Question

A man of height $2 \,m$ walks at a uniform speed of $7 \,m / min$ away from a lamp post of height $9 \,m$. The rate $( m / min )$ at which the length of his shadow increases is

• A. $2$
• B. $\frac{5}{2}$
• C. $3$
• D. $\frac{7}{2}$

Answer 1

Answer: (A)

Let $A B$ be the lamp-post and $P Q$ the man, $C P$
be his shadow at time $t$.
Let $A P=x, P C=y$, Also $A B=9 \,m , P Q=2 \,m$
Now, $\Delta C A B$ and $\Delta C P Q$ are equiangular and hence similar.

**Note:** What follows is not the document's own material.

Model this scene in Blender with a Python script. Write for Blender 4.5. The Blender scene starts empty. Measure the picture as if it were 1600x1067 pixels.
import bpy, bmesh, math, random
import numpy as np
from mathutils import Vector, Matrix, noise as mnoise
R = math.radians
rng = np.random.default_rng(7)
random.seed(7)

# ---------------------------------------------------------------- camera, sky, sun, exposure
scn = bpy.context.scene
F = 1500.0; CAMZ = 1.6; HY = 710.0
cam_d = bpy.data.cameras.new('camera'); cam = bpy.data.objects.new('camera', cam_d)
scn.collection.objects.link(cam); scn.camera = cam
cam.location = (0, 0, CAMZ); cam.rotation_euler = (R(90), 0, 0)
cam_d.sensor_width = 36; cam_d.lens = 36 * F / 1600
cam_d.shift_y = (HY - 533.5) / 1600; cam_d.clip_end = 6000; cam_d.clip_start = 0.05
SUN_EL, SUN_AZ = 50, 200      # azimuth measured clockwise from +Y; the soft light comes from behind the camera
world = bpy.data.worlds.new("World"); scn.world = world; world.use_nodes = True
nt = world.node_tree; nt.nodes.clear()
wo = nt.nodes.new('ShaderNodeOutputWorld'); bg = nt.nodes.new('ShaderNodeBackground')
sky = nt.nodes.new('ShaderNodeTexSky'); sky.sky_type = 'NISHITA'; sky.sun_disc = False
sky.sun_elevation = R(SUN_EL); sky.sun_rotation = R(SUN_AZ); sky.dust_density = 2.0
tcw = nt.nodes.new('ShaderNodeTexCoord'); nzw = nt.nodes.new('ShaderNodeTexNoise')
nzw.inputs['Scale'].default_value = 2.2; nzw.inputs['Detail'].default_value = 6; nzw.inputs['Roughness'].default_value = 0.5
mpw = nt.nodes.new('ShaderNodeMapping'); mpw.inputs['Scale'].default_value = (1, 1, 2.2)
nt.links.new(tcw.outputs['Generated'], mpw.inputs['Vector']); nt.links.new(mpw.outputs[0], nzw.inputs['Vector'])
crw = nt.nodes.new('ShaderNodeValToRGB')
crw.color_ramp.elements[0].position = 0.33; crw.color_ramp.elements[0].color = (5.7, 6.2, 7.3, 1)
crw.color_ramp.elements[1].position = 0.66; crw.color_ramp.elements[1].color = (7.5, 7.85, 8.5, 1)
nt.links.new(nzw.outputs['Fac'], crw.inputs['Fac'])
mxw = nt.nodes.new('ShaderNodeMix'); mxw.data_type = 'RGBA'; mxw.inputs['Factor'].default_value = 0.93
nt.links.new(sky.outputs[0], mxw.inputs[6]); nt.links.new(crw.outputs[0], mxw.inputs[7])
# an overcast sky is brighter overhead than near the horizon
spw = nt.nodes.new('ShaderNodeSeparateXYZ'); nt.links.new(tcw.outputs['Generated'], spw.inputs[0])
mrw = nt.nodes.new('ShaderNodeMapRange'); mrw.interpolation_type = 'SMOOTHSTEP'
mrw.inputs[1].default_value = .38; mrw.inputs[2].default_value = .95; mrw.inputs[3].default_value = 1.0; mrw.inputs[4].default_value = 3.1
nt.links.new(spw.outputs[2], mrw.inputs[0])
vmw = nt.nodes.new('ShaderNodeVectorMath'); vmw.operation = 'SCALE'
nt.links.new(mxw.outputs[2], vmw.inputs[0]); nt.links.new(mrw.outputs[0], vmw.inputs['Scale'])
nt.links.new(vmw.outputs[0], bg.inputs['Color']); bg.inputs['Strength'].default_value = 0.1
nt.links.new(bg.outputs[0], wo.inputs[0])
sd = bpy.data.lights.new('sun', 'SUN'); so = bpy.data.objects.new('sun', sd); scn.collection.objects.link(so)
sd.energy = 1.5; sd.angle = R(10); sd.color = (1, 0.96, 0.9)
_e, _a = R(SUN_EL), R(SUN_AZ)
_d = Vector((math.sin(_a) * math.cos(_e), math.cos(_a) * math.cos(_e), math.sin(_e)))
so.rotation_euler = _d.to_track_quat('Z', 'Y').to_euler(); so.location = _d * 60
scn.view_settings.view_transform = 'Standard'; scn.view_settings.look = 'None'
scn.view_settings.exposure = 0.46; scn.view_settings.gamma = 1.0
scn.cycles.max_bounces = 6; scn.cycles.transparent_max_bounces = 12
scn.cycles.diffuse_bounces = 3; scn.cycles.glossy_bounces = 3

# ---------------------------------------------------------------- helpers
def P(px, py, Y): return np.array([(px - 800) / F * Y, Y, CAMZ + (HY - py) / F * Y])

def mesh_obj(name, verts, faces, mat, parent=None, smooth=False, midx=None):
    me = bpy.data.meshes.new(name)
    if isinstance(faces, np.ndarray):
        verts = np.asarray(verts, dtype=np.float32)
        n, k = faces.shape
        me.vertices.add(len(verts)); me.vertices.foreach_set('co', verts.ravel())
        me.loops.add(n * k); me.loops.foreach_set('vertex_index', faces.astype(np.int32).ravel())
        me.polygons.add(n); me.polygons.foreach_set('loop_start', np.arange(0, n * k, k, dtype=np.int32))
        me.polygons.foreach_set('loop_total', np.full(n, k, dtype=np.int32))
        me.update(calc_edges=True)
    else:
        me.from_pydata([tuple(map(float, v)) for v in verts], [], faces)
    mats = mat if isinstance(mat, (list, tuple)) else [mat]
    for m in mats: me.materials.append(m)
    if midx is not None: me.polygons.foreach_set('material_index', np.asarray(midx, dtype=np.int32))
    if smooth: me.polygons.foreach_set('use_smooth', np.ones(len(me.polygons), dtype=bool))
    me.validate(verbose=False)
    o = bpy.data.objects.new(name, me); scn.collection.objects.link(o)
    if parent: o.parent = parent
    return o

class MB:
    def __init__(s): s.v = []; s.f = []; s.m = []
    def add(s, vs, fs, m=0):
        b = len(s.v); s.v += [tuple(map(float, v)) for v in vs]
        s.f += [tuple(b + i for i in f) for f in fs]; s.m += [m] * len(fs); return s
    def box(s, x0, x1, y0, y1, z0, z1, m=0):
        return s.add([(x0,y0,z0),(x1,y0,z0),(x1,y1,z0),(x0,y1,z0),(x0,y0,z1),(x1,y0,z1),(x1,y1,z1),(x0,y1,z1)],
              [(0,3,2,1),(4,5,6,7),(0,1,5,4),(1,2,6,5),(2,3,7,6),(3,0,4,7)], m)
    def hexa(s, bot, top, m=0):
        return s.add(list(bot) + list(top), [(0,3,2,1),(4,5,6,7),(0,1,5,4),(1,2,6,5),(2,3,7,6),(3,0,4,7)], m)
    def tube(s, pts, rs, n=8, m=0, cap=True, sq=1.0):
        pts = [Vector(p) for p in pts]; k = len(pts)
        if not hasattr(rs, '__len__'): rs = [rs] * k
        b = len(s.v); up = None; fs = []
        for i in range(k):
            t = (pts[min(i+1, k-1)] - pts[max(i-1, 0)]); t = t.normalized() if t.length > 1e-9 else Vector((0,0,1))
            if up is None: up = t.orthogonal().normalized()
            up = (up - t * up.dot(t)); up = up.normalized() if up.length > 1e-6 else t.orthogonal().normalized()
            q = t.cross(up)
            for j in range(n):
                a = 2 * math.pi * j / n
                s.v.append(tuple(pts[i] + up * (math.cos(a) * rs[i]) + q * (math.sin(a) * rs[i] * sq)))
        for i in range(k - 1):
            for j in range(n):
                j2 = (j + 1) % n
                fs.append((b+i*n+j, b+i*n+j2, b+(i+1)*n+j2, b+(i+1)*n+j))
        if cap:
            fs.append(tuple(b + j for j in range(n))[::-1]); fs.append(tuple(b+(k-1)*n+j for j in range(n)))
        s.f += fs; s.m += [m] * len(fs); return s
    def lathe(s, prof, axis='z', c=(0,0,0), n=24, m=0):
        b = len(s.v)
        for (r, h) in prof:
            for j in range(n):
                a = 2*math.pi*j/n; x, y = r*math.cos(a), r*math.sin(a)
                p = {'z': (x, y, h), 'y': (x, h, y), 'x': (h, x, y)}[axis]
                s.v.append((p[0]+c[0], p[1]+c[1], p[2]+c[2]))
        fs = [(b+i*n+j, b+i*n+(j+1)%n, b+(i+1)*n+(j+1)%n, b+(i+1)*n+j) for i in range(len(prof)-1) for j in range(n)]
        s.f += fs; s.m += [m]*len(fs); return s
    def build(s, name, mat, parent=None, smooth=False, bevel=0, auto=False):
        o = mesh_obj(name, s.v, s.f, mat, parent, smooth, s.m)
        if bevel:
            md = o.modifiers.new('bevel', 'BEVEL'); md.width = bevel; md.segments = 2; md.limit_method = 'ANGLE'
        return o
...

$\therefore \frac{P C}{A C}=\frac{P Q}{A B}$
$\Rightarrow \frac{y}{x+y}=\frac{2}{9}$
$\Rightarrow 9\, y=2 x+2 y$
$\Rightarrow 7 \,y=2 x$
$\Rightarrow x=\frac{7}{2} y$
$\Rightarrow \frac{d x}{d t}=\frac{7}{2} \frac{d y}{d t}($ differentiating w.r.t. $t)$
But $\frac{d x}{d t}=7 \,m / min$
$\therefore 7=\frac{7}{2} \frac{d y}{d t}$
$\Rightarrow \frac{d y}{d t}=2 \,m / min$
$\therefore $ Length of shadow is increases at $2 \,m / min$.